* Challenge:
Using the data below, return word for word every line from the one holding "Generate a Blender" down to the one holding "COL = S.collection". Leave pictures out.

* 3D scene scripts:

━━━━━━━━━━━━━━━━━━━━━━━━━━━━━━

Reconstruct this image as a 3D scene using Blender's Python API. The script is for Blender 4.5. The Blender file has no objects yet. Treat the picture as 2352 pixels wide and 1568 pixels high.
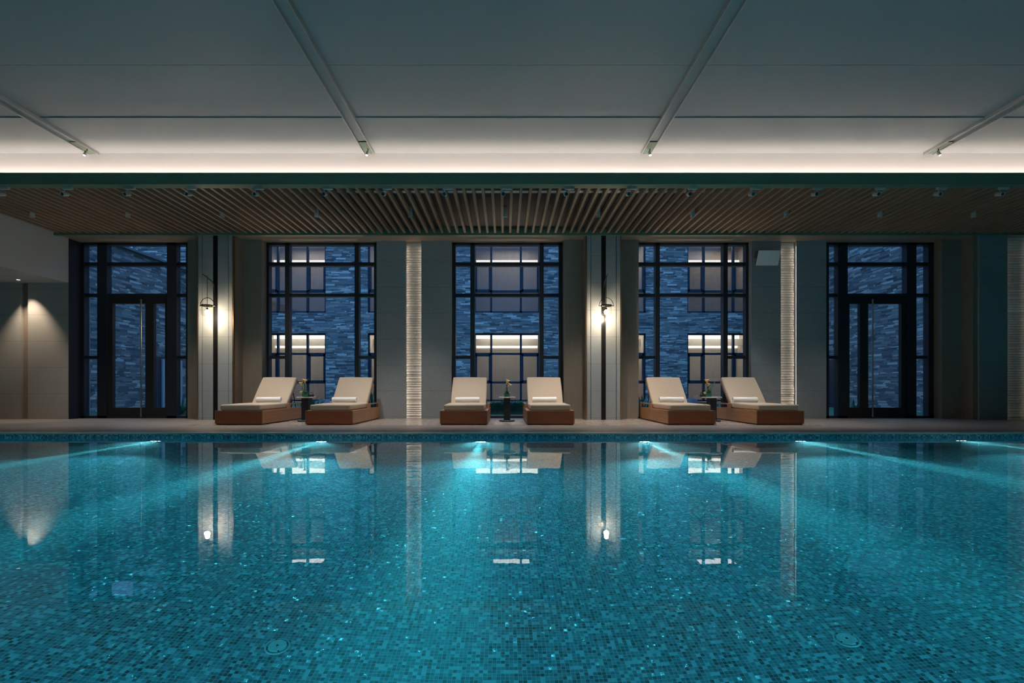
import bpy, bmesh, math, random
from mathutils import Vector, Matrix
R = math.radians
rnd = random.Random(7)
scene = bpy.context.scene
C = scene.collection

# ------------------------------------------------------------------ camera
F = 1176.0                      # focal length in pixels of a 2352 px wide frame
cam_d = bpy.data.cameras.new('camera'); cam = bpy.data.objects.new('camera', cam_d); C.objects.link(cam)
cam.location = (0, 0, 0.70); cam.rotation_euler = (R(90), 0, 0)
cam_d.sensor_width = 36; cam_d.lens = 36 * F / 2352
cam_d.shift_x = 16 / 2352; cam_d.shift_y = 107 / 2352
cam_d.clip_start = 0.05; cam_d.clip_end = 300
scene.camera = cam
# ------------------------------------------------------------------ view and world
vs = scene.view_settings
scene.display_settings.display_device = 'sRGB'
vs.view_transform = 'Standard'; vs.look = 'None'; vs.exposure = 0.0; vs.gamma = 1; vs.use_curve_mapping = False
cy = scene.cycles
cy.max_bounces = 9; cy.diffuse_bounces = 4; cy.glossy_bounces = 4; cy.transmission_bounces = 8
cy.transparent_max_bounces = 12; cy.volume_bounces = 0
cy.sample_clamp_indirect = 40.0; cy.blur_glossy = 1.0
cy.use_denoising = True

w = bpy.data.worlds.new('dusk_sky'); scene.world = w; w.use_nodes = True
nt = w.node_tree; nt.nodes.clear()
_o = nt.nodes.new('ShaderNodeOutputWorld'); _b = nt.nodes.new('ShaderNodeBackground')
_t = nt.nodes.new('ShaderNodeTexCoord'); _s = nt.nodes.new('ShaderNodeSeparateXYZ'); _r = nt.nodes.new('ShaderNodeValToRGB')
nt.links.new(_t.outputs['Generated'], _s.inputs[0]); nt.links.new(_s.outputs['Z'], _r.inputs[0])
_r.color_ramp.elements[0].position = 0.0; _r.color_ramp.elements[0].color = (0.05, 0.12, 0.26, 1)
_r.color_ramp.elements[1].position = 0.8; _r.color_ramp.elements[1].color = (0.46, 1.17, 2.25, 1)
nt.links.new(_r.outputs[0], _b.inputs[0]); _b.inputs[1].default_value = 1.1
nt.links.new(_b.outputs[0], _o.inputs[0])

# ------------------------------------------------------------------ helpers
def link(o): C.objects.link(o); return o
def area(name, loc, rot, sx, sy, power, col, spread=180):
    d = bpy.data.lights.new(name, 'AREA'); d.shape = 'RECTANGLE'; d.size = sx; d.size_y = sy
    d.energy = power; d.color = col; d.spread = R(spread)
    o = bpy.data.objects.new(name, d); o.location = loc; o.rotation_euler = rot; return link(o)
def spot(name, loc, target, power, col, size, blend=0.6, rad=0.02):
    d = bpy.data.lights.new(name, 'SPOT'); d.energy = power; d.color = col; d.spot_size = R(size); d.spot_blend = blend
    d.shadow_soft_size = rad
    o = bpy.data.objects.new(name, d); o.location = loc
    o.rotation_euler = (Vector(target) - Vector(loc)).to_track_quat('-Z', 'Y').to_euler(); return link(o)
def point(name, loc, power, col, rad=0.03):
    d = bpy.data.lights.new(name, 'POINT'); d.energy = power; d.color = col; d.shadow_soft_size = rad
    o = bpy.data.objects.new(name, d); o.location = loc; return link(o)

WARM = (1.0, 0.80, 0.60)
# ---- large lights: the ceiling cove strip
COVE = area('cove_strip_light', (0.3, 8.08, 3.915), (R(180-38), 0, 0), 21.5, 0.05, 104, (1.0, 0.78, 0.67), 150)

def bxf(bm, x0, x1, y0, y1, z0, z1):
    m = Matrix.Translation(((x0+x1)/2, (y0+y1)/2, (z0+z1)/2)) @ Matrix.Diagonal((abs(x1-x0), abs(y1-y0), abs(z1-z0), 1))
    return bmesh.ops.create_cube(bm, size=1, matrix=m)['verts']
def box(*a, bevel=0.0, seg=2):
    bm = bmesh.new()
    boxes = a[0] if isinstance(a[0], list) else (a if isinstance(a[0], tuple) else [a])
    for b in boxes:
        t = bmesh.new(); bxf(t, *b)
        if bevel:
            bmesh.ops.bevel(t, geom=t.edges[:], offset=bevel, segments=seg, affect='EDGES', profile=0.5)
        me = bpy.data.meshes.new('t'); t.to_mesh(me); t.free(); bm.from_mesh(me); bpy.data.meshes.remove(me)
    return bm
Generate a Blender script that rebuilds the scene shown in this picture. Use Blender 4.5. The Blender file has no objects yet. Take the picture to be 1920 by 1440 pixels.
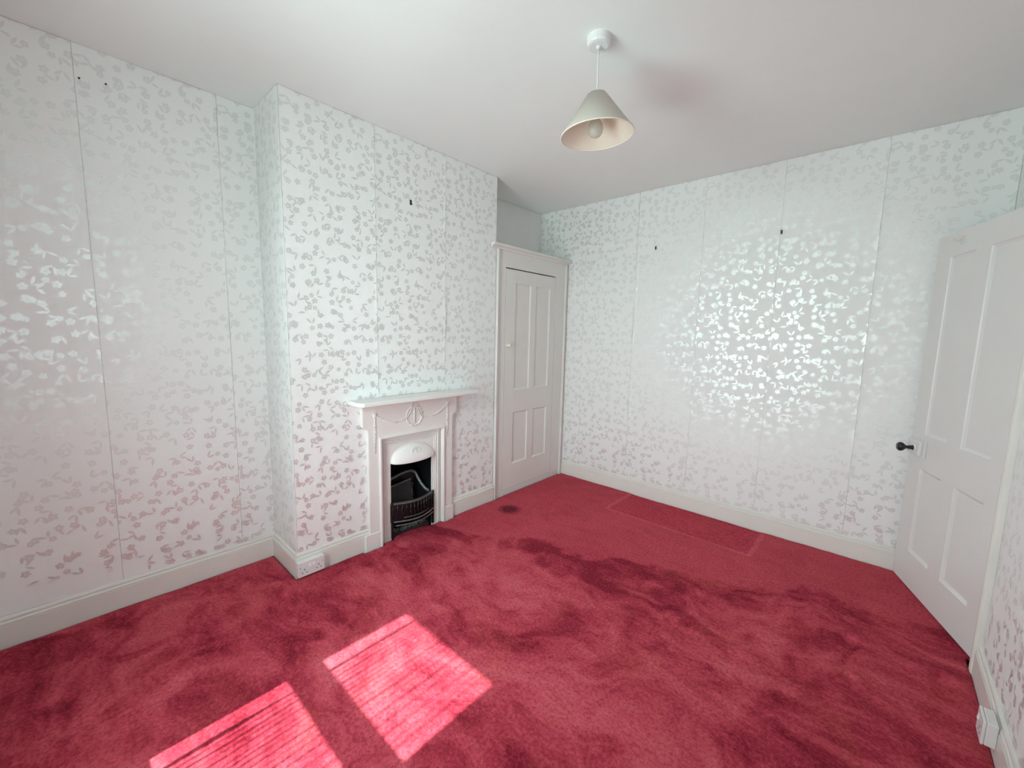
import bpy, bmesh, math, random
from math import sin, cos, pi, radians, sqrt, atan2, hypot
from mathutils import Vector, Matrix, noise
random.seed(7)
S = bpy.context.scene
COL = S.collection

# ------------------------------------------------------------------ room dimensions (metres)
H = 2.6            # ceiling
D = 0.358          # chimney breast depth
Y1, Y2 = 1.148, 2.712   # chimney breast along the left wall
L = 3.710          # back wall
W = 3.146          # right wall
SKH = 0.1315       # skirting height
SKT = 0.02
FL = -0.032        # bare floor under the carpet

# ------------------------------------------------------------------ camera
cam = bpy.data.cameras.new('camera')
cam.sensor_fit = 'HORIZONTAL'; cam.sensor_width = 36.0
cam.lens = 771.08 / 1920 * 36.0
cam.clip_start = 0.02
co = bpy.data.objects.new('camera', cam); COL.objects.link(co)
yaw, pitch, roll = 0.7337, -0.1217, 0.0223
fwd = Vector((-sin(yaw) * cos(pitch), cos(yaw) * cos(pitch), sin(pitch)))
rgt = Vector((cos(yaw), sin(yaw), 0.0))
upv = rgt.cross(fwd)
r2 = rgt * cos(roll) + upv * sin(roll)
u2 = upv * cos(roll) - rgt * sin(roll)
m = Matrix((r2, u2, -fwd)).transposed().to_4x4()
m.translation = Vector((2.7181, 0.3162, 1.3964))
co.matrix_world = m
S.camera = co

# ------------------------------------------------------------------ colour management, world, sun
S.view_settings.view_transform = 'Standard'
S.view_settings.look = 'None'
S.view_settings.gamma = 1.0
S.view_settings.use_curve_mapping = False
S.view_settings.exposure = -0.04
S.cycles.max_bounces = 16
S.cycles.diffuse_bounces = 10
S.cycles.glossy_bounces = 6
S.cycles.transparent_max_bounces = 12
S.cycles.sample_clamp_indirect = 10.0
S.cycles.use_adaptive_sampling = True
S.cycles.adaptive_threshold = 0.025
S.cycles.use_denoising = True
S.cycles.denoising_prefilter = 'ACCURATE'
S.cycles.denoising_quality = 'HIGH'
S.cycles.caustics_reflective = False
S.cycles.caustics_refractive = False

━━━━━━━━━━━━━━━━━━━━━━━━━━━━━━

* Result for this exercise:
Generate a Blender script that rebuilds the scene shown in this picture. Use Blender 4.5. The Blender file has no objects yet. Take the picture to be 1920 by 1440 pixels.
import bpy, bmesh, math, random
from math import sin, cos, pi, radians, sqrt, atan2, hypot
from mathutils import Vector, Matrix, noise
random.seed(7)
S = bpy.context.scene
COL = S.collection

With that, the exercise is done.